Reuters: Obama's 'Green Collar' Jobs Have Been a Bust

Reuters: Obama's 'Green Collar' Jobs Have Been a Bust

A recent lengthy report by Reuters confirms what many conservatives have long known: President Obama’s promise to create millions of so-called “green jobs” has been a colossal and expensive failure.

A few highlights from the report:

  • Since 2009, the wind industry has lost 10,000 jobs, even as the energy capacity of wind farms has almost doubled.  By contrast, the oil and gas industry have created 75,000 jobs since Mr. Obama took office.
  • “A $500 million job-training program has so far helped fewer than 20,000 people find work, far short of its goal.”  The program was so bad that “the Labor Department’s inspector general recommended last fall that the agency should return the $327 million that remained unspent.”  They didn’t.  And now, the department “remains far short of its goal of placing 80,000 workers into green jobs by 2013.”
  • According to the Labor Department’s own figures, the push for so-called “green jobs” has been an abysmal failure.  “By the end of 2011, some 16,092 participants had found new work in a “green” field, according to the Labor Department – roughly one-fifth of its target.”
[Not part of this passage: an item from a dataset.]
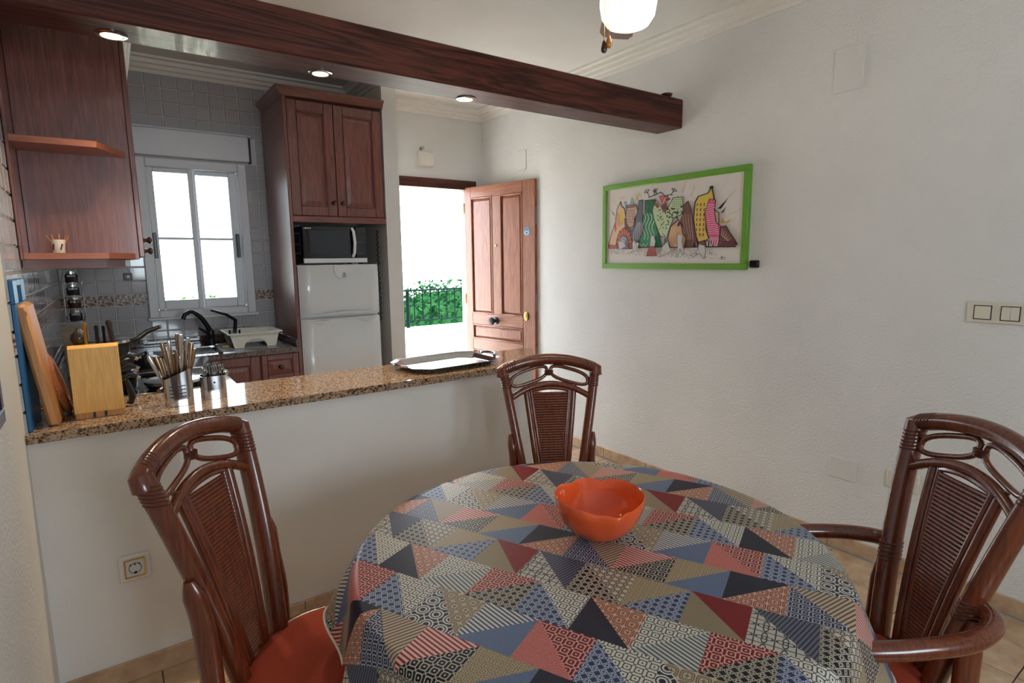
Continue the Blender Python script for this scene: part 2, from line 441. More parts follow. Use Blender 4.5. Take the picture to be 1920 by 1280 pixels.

The article also highlights the degree to which Obama’s big jobs promises have fallen flat.  For example, in 2008, Obama promised that “investing” $150 billion taxpayer dollars would create 5 million jobs over 10 years.   Obama and Vice President Joe Biden’s past green jobs statements now read like punchlines:

“We’ll put nearly half a million people to work building wind turbines and solar panels, constructing fuel-efficient cars and buildings, and developing the new energy technologies that will lead to new jobs,” he said at a wind-turbine plant in Ohio the day before he took office.

In December 2009, Vice President Joe Biden said the effort would create 722,000 green jobs.

None of this will come as a surprise to conservatives and Republicans.  Indeed, the ream of failed green energy stories is endless.  Still, it’s encouraging to see a consensus among mainstream media begin to sprout–even if green jobs aren’t.